I disagree with the writer’s views in the letter “Many parents happy with NLB decision” (July 15). We each have the right to educate our children in our preferred manner in the privacy of our respective spaces.
I believe in not sheltering my children but raising them as well-informed young adults familiar with the practical social realities of our complex world. Others believe their children are impressionable and must be protected from practices they deem deviant.
It is fine to disagree because I have no more right to decide how other children should be educated than other parents have to decide for mine.
If, however, we allow our children to step out of our respective spaces and interact with others in this shared space called society, we must accept that they will have to face and deal with views that differ from ours.
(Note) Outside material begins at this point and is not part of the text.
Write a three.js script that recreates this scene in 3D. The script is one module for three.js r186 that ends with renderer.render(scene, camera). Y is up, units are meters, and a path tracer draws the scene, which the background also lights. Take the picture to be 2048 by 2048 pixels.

Accordingly, in this public space, no single group has the right to dictate what material should be made unavailable for our children’s collective education in our national library, which is funded with our money.
If any of us are uncomfortable with this, we can mutually agree on separate guidelines for, say, supervised or restricted access to items deemed sensitive. We do not get to ban or destroy one another’s books in this common space.
To tolerate is to disagree but to allow. For example, one may disagree with my definition of family but one allows the book And Tango Makes Three to be in our library.
I may disagree with the Bible, but I would allow a Noah’s Ark children’s book in our library. I would be just as upset if the latter were removed.
One need not support the lesbian, gay, bisexual and transgender movement to allow an LGBT-themed book in our library; one need only tolerate it.
I am puzzled as to whether the writer, by supporting a ban on an LGBT-themed book in our library, understands truly what tolerance means.